Program, Organizational Structure, Membership and Financial Support, History

The National Association of Independent Schools (NAIS) is an organization of independent elementary, middle, and secondary schools, as well as regional and local associations representing such schools. Sometimes called private schools, independent schools are nonprofit; supported by nonpublic funds such as tuition, charitable contributions, and endowments rather than tax or church funds; and governed by boards of trustees. Although independent schools must conform to state compulsory attendance laws, they have considerable freedom in setting standards, in developing curriculum, in admitting students, and in hiring teachers.


The main responsibility of the NAIS is to represent member schools to the media, the general public, the U.S. Department of Education, and state and federal agencies and congressional committees that monitor and regulate education in the United States. The attitude of the state and federal governments toward independent schools and laws affecting them are of major concern to the association, which follows federal legislation closely and interprets relevant legislative action to its members.

The NAIS is also concerned with improving the quality of instruction in member schools. To this end, the association sponsors two annual conferences and periodic workshops and seminars, which provide a forum for teachers and administrators to share experiences and exchange ideas. The annual NAIS general conference draws some 4,000 administrators and teachers every year. The association's annual People of Color conference addresses issues of equity in schools and helps members learn how to build school communities that serve all students regardless of ethnicity, economic background, religious affiliation, physical disability, or sexual orientation. Many NAIS programs emphasize the importance of in-service training, refresher courses, and summer travel as part of the necessary, continuing development of teachers. The association also holds seminars on financial planning and advises member schools on fund-raising and business management.

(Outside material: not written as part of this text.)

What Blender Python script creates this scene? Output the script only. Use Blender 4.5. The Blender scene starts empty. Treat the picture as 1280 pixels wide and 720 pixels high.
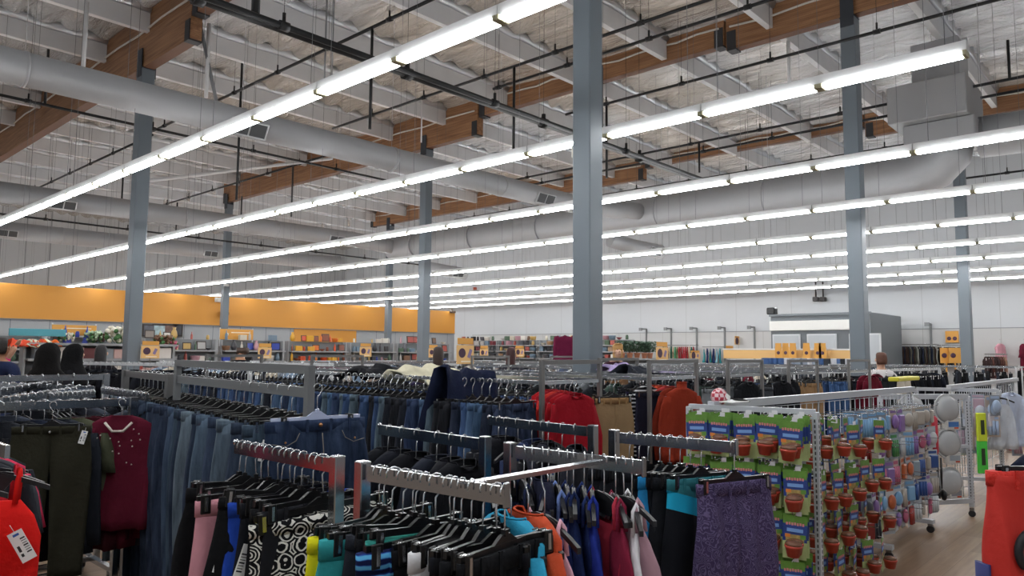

NAIS committees, composed of faculty from member schools, have developed resources for mathematics, science, languages, social studies, art, and music curricula, as well as for the use of new media and computer technologies. The association's publications include the Independent School Bulletin, published three times per year, and various books, reports, and newsletters addressing topics of interest to the faculty and administration of independent schools. NAIS also releases publications aimed at independent school students and parents whose children attend independent schools.

One of the association's main concerns is the affordability of independent schools. To this end, the NAIS publishes numerous guides that describe financial aid opportunities and other ways by which parents can finance their child's education in an independent school. The NAIS also owns and operates the School and Student Service for Financial Aid, which processes financial aid applications for member schools.

Organizational Structure

The association's governing body is its twenty-six-member board of directors. Half of the board members are selected by national vote at the annual meeting, and half are appointed to represent geographic regions in the United States. Board members serve four-year terms. The board appoints the NAIS president, who oversees association business with the aid of a small staff. The president and board are also responsible for preparing and promulgating official public policy statements regarding legislation, regulations, and other issues.

Membership and Financial Support

More than 1,100 day schools and boarding schools held membership in NAIS in 2001, representing a total of 472,967 students and 48,385 teachers and school staff. Approximately 9 percent of member institutions were girls' schools; 8 percent were boys' schools. The remaining member schools were coeducational. Member schools ranged in size from several dozen students to several thousand and were located across the United States, Canada, Europe, and Asia in cities, small communities, and rural areas. All schools accepted for membership to NAIS must be nondiscriminatory in admission and employment, and they must demonstrate responsible management and sound fiscal practices.

There are three types of NAIS membership: active, affiliate, and new school. To qualify for active membership, a school must be located in the United States, be at least five years old, and have been recently accredited by a regional association of colleges and secondary schools or by a state department of education. Independent schools located outside the United States may qualify for affiliate membership if they have been in operation at least five years. Newly established schools may apply for new school membership with their status changing to affiliate or active after five years of operation and accreditation. Local, state, or regional associations of independent schools may also join the NAIS as nonvoting members.

Most of the association's income is from membership dues, sale of publications, and advertisements in the Independent School Bulletin. Some income is received from private donors and from foundation grants for special projects.


The NAIS was organized in 1962, the result of the merger of the Independent Schools Education Board and the National Council of Independent Schools. The Independent Schools Education Board was started in 1924 to establish uniform entrance requirements for boys' boarding schools; it gradually added service functions, including publication of the bulletin. The National Council of Independent Schools was formed in 1940 to provide liaison between the government and independent schools. Since the merger, the number of NAIS members has grown, and the association is recognized as the national spokesperson for independent schools.


GRACE, CATHERINE O'NEILL. 2001. Marketing Independent Schools in the Twenty-First Century. Washington, DC: National Association of Independent Schools.